Green’s Dictionary of Slang

ash-cat n.

[UK dial. ashcat, anyone, usu. a child, who sits near the fire, poking at the ashes]
(US)

1. (also ash-cat sam) a dirty, dishevelled child; thus a general insult irrespective of age.

[US]G.W. Harris Sut Lovingood’s Yarns 19: I say, you durn’d ash cats, jis’ keep yer shuts on, will ye?
[US]‘Mark Twain’ letter in Chicago Republican 23 Aug. n.p.: You Connecticut son of a thief! You New Hampshire ash-cat! You in-terior son of a skunk!
[US]Yorkville Enquirer (SC) 27 Nov. 1/1: ‘I say, you durned ash-cats, jis keep yer shuts on, will ye?’.
C. Harris Eve’s Husband 120: He came home late at night looking like an ash-cat Sam .
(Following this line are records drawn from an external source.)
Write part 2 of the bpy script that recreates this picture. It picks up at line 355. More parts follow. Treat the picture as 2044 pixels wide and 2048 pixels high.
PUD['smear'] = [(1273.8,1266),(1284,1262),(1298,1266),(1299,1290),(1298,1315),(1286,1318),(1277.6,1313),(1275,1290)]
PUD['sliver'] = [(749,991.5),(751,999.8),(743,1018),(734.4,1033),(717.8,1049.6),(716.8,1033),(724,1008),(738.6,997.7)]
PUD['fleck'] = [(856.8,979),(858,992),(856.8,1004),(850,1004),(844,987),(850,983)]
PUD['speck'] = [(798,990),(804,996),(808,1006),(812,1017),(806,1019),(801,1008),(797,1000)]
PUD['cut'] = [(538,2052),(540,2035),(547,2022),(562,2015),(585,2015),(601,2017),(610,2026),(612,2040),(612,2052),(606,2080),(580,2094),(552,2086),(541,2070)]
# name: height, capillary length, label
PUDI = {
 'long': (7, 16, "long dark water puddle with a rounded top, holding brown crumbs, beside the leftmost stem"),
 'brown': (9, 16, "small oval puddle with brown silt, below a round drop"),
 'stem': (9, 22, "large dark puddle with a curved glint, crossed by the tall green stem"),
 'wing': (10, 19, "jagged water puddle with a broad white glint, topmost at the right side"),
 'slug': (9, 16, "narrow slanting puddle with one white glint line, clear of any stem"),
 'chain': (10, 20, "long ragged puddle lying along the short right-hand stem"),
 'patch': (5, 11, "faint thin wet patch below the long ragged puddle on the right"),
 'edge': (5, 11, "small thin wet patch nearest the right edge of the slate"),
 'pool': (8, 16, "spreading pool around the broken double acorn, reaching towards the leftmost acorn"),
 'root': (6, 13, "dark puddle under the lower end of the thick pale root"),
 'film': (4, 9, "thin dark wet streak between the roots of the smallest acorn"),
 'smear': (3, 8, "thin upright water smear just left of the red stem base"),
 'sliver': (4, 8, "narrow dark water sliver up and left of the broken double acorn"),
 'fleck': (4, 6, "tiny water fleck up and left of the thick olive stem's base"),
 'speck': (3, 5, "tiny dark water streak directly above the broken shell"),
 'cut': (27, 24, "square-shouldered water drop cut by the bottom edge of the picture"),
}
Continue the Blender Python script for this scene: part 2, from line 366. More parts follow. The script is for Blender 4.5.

2. a thin, wasted, ragged black person [the tendency of black flesh tones, when unhealthy, to seem grey].

Harris in Spirit of the Times (N.Y.) 447/3: I say, you durned ash cats, just keep yer shirts on, will ye? [DA].
South Atlantic Quarterly 8.47: The description [...] is graphic; so is [...] the description of an ill-stead, ill-fed, thin and ragged negro, outcast, a creature of the streets and byways, as an ash-cat.